I have read where they now offer packages where the first few years the payments just cover the interest, no principle is paid off.  I guess this lowers payments so more people can afford the loan.  I also have heard some mortgage companies on the radio say it has never been easier  to get a loan, in fact you do not need to show proof of income. With interest rates at historical lows who would be in a hurry to loan out money in long term arrangements. The economy has been losing jobs for 6 months in a row and this has not happened since the 30s.  With jobs going by the way side and interest at historic lows who in their right mind would be loaning money out to people that might not even have jobs?  If the FED manages to reflate the
economy, these loans lose because interest rates will go way up.  If the FED fails, we end up in a depression and these loans will be defaulted on.  There is no middle ground here.  We will not have nirvana with low interest rates for the next 30 years.  This will be the biggest financial disaster in history.  I do not know if it is 2 years, 5 years, or 10 years away, but it is inevitable.

It turned out to be five years.  They say nobody could see it coming, LOL.  My life away from the market has been helped by my ability to look ahead.  I have changed jobs at opportune times because of it.  However, when it comes to the market timing is everything.  Being two steps ahead of the crowd can seriously hurt.  I knew stocks were in a bubble in late 1999.  Just like now they displayed all the major warning signs.  The market did not start down in earnest until the fall of 2000.  It was torture waiting for the majority of investors to figure it out. I have had that problem over and over again.
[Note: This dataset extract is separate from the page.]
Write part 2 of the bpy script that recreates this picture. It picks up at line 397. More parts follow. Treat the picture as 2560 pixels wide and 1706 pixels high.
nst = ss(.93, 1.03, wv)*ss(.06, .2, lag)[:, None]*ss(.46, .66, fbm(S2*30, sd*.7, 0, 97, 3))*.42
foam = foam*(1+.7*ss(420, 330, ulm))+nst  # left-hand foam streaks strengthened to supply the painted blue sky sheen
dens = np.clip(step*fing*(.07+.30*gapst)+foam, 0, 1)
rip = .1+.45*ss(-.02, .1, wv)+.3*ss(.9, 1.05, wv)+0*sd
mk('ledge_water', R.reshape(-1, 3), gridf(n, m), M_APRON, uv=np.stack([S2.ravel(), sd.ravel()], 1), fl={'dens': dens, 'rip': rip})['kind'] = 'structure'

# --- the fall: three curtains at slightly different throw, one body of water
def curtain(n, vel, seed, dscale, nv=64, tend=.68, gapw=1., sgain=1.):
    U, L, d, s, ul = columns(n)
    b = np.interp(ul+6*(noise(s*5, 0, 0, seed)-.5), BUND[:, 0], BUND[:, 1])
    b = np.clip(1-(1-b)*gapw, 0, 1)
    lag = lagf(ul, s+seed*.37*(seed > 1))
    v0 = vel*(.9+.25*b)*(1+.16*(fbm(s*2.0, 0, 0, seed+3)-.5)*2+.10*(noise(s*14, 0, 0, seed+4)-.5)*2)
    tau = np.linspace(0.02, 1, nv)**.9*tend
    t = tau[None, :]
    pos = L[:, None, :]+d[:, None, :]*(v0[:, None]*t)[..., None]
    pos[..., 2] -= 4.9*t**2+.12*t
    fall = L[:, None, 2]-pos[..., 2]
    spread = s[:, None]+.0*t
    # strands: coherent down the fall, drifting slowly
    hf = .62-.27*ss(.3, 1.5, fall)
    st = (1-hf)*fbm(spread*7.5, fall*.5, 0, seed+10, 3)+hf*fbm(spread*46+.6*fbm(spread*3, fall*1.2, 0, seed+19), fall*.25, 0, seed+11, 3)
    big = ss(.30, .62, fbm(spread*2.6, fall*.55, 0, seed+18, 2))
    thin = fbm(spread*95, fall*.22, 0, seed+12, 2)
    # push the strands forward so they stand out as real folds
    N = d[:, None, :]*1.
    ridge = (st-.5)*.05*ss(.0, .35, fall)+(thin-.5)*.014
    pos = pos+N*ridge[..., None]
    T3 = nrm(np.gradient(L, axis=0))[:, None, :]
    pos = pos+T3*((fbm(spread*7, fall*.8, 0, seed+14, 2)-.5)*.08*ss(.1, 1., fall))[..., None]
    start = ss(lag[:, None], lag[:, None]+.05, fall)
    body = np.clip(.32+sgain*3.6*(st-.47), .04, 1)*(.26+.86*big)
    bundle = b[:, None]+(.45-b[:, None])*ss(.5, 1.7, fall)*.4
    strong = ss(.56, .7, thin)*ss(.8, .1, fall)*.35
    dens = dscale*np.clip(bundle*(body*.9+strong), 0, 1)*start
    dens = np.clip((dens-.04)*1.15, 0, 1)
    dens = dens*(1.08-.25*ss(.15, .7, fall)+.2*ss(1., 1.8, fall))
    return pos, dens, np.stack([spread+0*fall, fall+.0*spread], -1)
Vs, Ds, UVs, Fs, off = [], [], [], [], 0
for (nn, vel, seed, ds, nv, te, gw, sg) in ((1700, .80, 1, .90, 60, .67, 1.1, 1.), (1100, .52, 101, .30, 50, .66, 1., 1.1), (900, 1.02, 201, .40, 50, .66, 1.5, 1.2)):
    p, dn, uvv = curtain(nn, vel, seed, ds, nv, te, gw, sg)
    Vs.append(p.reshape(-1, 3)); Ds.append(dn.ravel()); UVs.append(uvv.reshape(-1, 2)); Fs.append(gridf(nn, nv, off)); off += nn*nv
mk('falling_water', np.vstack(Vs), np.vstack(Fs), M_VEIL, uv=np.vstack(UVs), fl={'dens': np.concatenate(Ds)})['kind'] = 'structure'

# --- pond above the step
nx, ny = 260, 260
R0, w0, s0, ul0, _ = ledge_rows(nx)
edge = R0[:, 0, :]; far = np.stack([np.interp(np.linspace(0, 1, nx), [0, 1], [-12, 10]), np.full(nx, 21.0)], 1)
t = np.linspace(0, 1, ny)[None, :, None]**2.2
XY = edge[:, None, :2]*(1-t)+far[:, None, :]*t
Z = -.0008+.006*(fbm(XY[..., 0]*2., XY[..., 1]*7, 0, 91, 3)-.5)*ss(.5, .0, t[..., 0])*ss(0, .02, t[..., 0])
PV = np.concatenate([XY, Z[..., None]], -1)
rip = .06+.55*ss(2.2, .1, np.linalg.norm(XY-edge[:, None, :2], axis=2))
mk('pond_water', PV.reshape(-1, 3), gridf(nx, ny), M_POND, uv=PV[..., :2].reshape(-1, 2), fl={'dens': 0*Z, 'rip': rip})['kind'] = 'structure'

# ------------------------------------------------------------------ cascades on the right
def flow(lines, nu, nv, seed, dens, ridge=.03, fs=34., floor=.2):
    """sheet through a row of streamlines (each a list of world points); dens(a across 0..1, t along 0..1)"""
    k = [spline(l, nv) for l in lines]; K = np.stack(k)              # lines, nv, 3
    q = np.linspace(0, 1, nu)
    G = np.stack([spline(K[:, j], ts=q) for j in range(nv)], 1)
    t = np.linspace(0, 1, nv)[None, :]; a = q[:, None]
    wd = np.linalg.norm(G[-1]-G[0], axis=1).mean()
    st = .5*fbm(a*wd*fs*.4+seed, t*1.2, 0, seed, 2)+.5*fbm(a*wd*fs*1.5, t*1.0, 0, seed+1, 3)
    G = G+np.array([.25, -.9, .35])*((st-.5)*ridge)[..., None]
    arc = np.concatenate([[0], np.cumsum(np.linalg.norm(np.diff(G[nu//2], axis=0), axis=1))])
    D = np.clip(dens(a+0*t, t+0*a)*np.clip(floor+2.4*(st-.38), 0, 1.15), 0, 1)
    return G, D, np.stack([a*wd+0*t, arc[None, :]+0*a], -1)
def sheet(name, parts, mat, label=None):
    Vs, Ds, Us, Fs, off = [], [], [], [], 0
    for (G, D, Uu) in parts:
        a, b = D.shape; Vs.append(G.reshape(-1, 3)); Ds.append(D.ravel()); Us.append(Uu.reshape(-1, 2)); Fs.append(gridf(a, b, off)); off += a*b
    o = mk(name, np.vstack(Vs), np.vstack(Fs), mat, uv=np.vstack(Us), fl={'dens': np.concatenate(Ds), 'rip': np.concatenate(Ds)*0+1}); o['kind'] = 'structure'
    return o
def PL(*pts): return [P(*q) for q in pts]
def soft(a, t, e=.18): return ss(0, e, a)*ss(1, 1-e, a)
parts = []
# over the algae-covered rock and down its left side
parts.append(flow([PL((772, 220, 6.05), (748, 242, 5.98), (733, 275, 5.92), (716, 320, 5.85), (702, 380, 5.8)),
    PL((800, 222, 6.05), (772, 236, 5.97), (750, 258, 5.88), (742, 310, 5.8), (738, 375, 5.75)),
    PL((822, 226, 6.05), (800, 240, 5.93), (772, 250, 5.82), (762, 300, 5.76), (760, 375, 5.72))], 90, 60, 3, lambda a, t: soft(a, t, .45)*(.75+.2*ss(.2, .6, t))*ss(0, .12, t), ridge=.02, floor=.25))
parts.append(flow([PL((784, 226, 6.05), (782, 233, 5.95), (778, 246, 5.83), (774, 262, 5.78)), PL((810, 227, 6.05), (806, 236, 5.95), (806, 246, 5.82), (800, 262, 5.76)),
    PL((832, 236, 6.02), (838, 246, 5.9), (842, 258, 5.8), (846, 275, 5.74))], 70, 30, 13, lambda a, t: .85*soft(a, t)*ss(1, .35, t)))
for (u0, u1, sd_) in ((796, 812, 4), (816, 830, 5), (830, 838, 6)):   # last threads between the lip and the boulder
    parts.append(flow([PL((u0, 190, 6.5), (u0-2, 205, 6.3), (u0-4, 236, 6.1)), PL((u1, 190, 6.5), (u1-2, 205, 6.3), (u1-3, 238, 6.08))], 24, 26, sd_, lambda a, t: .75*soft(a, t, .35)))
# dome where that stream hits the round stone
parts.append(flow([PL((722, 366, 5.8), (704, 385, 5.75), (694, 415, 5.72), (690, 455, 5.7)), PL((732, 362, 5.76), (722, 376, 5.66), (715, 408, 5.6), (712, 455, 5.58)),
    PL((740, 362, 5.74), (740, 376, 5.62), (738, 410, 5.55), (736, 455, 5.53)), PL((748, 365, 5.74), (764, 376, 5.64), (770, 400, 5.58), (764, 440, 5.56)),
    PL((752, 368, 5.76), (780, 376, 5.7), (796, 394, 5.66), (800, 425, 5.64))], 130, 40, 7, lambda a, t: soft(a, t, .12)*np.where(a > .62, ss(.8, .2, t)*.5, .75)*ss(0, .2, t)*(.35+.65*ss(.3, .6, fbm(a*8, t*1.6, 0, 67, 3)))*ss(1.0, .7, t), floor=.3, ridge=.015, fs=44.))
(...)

My brain is telling me this situation is going to turn into another financial crisis.  In  2009 the G20 all got together and started massive stimulus to restart the global economy.   China even started in 2008.  However, all that stimulus and easy money did not cause a self sustaining recovery.  I think just about everybody in power around the world realizes that.  Many market participants realize it also.   I suspect that is why they dump stocks whenever they think the FED might raise rates sooner rather then later.  Countries are now up to their eyeballs in debt a lot of which was added after the crisis.  I don't believe there will be a big coordinated effort to restart the global economy if it tanks again.  If it didn't work last time why would it work now.  I don't think the will to do massive stimulus will be there this time.  The global economy is much more fragile then at the start of the last crisis when emerging markets were humming along.  Things could easily get considerably worse then in 2008.  Time will tell whether I am a crack pot or just seeing two steps ahead.